§ **What to do**:
Output each line of the material exactly as it stands.
— Begin Data extract —
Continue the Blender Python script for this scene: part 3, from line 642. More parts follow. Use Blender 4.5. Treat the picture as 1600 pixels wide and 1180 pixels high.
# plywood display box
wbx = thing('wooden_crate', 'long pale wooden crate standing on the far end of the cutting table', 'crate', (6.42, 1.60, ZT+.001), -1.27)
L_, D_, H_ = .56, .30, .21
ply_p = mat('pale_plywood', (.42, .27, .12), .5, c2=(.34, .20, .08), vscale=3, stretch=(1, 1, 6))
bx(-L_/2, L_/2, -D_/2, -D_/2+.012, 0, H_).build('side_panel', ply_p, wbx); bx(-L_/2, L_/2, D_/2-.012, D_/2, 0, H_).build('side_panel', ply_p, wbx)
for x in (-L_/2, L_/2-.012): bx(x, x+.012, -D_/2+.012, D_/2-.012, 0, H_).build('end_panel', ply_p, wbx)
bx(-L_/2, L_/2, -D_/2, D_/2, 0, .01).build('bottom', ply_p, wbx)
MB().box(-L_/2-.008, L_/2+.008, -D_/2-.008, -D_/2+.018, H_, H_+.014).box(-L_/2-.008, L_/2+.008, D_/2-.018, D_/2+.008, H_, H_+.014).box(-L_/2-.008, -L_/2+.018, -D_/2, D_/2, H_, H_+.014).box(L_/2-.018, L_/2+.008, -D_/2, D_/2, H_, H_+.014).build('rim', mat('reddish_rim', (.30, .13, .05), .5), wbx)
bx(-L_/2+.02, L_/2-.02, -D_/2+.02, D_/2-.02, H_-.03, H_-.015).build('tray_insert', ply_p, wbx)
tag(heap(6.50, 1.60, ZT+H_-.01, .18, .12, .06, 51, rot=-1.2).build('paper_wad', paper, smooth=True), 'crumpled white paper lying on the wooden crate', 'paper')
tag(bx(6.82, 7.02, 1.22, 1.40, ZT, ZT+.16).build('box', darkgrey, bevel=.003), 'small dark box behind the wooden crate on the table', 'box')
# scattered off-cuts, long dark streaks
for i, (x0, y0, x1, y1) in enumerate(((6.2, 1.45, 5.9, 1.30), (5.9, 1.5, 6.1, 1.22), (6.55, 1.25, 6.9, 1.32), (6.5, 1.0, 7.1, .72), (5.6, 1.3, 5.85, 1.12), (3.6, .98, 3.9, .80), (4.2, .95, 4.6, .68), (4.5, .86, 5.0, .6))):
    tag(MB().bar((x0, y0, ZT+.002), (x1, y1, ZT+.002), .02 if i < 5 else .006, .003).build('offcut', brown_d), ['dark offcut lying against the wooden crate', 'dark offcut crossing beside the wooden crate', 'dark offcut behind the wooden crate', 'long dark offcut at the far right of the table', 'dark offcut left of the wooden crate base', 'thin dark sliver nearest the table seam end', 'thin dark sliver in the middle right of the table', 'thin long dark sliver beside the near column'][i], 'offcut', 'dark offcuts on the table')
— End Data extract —
§ **Correct result**:
Continue the Blender Python script for this scene: part 3, from line 642. More parts follow. Use Blender 4.5. Treat the picture as 1600 pixels wide and 1180 pixels high.
# plywood display box
wbx = thing('wooden_crate', 'long pale wooden crate standing on the far end of the cutting table', 'crate', (6.42, 1.60, ZT+.001), -1.27)
L_, D_, H_ = .56, .30, .21
ply_p = mat('pale_plywood', (.42, .27, .12), .5, c2=(.34, .20, .08), vscale=3, stretch=(1, 1, 6))
bx(-L_/2, L_/2, -D_/2, -D_/2+.012, 0, H_).build('side_panel', ply_p, wbx); bx(-L_/2, L_/2, D_/2-.012, D_/2, 0, H_).build('side_panel', ply_p, wbx)
for x in (-L_/2, L_/2-.012): bx(x, x+.012, -D_/2+.012, D_/2-.012, 0, H_).build('end_panel', ply_p, wbx)
bx(-L_/2, L_/2, -D_/2, D_/2, 0, .01).build('bottom', ply_p, wbx)
MB().box(-L_/2-.008, L_/2+.008, -D_/2-.008, -D_/2+.018, H_, H_+.014).box(-L_/2-.008, L_/2+.008, D_/2-.018, D_/2+.008, H_, H_+.014).box(-L_/2-.008, -L_/2+.018, -D_/2, D_/2, H_, H_+.014).box(L_/2-.018, L_/2+.008, -D_/2, D_/2, H_, H_+.014).build('rim', mat('reddish_rim', (.30, .13, .05), .5), wbx)
bx(-L_/2+.02, L_/2-.02, -D_/2+.02, D_/2-.02, H_-.03, H_-.015).build('tray_insert', ply_p, wbx)
tag(heap(6.50, 1.60, ZT+H_-.01, .18, .12, .06, 51, rot=-1.2).build('paper_wad', paper, smooth=True), 'crumpled white paper lying on the wooden crate', 'paper')
tag(bx(6.82, 7.02, 1.22, 1.40, ZT, ZT+.16).build('box', darkgrey, bevel=.003), 'small dark box behind the wooden crate on the table', 'box')
# scattered off-cuts, long dark streaks
for i, (x0, y0, x1, y1) in enumerate(((6.2, 1.45, 5.9, 1.30), (5.9, 1.5, 6.1, 1.22), (6.55, 1.25, 6.9, 1.32), (6.5, 1.0, 7.1, .72), (5.6, 1.3, 5.85, 1.12), (3.6, .98, 3.9, .80), (4.2, .95, 4.6, .68), (4.5, .86, 5.0, .6))):
    tag(MB().bar((x0, y0, ZT+.002), (x1, y1, ZT+.002), .02 if i < 5 else .006, .003).build('offcut', brown_d), ['dark offcut lying against the wooden crate', 'dark offcut crossing beside the wooden crate', 'dark offcut behind the wooden crate', 'long dark offcut at the far right of the table', 'dark offcut left of the wooden crate base', 'thin dark sliver nearest the table seam end', 'thin dark sliver in the middle right of the table', 'thin long dark sliver beside the near column'][i], 'offcut', 'dark offcuts on the table')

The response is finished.